■ Stated goal
Start at the first line of the material below and retype each line through the one containing "scene.camera = cam", exactly.
◇ ◇ ◇ ◇ ◇ ◇ ◇
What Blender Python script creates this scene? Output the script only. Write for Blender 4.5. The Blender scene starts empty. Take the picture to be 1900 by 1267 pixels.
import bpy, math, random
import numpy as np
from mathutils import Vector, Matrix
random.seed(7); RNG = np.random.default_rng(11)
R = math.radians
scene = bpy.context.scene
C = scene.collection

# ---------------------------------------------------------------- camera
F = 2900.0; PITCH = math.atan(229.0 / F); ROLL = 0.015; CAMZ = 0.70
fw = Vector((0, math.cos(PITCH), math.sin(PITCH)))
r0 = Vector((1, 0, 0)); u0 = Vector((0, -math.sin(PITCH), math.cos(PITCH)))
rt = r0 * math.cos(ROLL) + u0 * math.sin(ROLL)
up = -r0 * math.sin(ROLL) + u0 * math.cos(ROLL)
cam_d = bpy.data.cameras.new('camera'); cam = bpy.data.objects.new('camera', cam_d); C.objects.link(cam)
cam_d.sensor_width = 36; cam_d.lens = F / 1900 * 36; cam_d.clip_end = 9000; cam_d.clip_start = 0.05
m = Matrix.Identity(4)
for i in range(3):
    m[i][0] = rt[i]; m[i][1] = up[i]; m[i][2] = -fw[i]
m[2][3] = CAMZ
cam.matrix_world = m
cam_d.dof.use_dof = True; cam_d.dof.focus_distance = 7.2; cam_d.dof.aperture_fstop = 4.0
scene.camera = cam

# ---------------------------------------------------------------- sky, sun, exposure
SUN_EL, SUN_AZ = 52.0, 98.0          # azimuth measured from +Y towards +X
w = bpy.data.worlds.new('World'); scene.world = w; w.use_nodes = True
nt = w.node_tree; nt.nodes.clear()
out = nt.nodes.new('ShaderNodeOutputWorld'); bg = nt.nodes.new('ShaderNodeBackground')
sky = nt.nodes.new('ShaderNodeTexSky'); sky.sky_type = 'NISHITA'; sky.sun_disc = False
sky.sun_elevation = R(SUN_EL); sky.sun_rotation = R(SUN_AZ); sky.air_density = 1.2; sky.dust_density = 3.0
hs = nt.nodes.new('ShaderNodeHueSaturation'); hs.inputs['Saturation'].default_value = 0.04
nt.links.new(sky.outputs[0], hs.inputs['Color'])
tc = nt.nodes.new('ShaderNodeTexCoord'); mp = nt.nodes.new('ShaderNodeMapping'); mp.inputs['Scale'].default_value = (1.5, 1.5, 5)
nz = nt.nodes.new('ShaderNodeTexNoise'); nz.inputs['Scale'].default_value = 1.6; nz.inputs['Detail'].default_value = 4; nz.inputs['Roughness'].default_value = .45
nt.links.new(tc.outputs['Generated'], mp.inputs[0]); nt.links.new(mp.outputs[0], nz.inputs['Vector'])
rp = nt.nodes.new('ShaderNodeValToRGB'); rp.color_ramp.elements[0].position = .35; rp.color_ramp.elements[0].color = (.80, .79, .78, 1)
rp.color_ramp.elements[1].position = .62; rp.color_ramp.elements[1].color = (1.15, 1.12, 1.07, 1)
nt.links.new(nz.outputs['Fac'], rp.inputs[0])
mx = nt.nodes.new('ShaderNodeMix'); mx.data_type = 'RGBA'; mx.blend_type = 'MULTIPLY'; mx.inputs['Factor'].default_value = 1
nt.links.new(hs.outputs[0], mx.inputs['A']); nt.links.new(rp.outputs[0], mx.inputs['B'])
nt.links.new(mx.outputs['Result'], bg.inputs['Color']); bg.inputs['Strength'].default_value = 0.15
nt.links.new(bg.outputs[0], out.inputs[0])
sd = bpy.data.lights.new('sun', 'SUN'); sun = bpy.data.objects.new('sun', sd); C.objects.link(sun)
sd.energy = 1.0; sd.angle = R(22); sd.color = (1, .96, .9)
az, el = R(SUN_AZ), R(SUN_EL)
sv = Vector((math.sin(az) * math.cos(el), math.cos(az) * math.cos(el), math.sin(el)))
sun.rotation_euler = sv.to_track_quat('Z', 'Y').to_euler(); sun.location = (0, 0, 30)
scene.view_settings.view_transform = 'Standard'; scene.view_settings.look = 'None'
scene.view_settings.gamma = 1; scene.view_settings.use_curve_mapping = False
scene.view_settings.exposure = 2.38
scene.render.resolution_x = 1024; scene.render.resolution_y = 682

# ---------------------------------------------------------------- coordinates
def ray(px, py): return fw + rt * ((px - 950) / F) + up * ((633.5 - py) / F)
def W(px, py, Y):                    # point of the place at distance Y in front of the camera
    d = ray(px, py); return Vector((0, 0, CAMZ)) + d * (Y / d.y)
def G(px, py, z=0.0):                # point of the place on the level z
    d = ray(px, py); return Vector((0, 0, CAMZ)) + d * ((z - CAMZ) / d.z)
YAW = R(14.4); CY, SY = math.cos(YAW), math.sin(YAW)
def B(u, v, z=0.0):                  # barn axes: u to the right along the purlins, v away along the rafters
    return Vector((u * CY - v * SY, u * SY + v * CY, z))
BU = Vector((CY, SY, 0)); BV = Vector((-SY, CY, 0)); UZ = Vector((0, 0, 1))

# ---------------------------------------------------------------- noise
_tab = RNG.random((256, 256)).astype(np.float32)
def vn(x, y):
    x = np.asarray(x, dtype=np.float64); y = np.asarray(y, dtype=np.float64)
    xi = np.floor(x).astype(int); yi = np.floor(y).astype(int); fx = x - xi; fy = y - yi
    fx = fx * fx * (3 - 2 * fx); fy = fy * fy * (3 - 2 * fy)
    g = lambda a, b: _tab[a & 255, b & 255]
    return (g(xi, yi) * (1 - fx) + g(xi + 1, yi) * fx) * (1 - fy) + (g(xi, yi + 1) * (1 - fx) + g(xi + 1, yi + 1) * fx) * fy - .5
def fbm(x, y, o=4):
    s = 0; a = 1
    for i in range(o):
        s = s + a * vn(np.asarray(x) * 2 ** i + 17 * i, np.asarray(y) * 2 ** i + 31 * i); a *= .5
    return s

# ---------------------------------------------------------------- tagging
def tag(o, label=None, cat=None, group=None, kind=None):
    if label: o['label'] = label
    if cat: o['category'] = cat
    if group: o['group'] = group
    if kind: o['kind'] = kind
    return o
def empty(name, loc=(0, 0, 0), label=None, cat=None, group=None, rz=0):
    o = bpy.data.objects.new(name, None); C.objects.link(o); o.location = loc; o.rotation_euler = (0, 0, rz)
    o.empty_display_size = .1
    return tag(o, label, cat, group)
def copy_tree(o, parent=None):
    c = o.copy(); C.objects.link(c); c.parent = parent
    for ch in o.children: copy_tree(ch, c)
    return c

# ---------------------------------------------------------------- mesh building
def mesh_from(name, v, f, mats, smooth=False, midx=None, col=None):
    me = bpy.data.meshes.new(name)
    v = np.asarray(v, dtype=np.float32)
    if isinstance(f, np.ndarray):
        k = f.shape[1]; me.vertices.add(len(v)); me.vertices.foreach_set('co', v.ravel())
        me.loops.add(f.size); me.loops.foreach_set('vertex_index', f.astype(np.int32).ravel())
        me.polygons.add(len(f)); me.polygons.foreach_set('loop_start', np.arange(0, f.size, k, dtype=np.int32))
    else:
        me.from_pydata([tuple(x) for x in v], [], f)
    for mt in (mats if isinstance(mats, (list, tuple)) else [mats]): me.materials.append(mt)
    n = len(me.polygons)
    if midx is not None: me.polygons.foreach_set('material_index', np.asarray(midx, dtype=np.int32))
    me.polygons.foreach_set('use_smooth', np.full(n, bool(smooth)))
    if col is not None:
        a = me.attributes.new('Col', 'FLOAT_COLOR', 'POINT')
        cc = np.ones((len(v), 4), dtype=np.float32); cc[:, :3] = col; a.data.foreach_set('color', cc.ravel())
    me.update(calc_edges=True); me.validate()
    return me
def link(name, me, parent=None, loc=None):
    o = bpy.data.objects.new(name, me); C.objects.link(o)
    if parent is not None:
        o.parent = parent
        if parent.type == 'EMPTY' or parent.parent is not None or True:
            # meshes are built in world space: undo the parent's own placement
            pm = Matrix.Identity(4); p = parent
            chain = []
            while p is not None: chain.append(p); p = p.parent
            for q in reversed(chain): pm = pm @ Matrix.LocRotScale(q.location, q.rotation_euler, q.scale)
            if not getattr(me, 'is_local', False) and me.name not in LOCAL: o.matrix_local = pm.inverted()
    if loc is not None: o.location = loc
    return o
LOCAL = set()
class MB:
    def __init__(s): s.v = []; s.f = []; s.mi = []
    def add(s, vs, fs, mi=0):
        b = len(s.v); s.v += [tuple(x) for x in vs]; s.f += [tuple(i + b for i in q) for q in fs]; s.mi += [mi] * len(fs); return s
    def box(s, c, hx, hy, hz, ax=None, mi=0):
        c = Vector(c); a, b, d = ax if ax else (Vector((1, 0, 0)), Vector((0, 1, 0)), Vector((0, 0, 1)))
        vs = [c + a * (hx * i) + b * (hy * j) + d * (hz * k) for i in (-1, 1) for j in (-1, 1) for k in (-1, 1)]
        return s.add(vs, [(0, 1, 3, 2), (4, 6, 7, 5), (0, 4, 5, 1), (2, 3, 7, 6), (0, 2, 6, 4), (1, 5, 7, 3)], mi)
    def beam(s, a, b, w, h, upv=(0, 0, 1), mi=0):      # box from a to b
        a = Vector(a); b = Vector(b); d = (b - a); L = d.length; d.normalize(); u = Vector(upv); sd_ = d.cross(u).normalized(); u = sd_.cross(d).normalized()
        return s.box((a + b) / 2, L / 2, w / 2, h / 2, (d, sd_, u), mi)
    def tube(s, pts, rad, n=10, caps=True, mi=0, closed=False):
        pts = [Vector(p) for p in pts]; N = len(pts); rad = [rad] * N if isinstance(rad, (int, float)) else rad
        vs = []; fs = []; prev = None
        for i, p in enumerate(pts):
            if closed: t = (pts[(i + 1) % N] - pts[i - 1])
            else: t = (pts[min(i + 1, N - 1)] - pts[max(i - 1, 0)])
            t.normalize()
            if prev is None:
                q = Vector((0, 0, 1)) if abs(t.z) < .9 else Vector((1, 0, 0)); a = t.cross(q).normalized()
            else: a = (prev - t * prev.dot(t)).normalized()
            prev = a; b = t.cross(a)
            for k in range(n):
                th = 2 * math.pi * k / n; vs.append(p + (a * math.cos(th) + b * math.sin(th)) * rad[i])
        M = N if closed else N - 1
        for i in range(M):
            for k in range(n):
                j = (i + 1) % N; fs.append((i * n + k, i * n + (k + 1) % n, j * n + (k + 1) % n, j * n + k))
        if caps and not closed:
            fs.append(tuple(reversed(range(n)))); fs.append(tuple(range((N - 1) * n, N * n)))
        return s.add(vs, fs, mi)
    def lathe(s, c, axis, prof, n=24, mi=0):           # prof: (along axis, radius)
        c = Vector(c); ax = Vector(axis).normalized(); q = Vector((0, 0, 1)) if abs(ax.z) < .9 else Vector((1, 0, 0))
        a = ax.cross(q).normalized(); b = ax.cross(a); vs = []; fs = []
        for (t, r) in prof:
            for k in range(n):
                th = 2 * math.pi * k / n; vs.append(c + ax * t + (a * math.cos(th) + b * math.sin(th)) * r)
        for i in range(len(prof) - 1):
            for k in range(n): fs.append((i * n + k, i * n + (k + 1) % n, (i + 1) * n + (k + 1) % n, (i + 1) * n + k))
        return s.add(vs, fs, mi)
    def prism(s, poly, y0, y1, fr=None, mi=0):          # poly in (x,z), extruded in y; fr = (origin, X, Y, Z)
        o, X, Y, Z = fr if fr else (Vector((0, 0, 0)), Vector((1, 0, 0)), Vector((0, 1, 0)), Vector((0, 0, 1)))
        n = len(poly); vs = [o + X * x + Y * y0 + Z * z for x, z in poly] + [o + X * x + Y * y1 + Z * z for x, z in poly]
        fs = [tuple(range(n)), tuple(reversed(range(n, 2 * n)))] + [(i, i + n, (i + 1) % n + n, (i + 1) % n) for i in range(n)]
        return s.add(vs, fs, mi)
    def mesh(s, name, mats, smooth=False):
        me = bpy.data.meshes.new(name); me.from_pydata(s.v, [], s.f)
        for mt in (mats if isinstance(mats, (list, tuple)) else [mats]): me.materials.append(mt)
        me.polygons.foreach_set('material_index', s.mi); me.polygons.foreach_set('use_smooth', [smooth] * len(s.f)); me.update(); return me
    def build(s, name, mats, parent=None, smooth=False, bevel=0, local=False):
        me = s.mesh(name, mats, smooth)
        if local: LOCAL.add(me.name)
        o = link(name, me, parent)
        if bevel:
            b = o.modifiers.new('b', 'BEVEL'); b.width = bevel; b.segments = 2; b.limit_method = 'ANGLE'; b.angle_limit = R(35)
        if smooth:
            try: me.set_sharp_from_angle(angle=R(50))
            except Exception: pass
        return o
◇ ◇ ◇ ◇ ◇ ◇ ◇
■ Finished task
What Blender Python script creates this scene? Output the script only. Write for Blender 4.5. The Blender scene starts empty. Take the picture to be 1900 by 1267 pixels.
import bpy, math, random
import numpy as np
from mathutils import Vector, Matrix
random.seed(7); RNG = np.random.default_rng(11)
R = math.radians
scene = bpy.context.scene
C = scene.collection

# ---------------------------------------------------------------- camera
F = 2900.0; PITCH = math.atan(229.0 / F); ROLL = 0.015; CAMZ = 0.70
fw = Vector((0, math.cos(PITCH), math.sin(PITCH)))
r0 = Vector((1, 0, 0)); u0 = Vector((0, -math.sin(PITCH), math.cos(PITCH)))
rt = r0 * math.cos(ROLL) + u0 * math.sin(ROLL)
up = -r0 * math.sin(ROLL) + u0 * math.cos(ROLL)
cam_d = bpy.data.cameras.new('camera'); cam = bpy.data.objects.new('camera', cam_d); C.objects.link(cam)
cam_d.sensor_width = 36; cam_d.lens = F / 1900 * 36; cam_d.clip_end = 9000; cam_d.clip_start = 0.05
m = Matrix.Identity(4)
for i in range(3):
    m[i][0] = rt[i]; m[i][1] = up[i]; m[i][2] = -fw[i]
m[2][3] = CAMZ
cam.matrix_world = m
cam_d.dof.use_dof = True; cam_d.dof.focus_distance = 7.2; cam_d.dof.aperture_fstop = 4.0
scene.camera = cam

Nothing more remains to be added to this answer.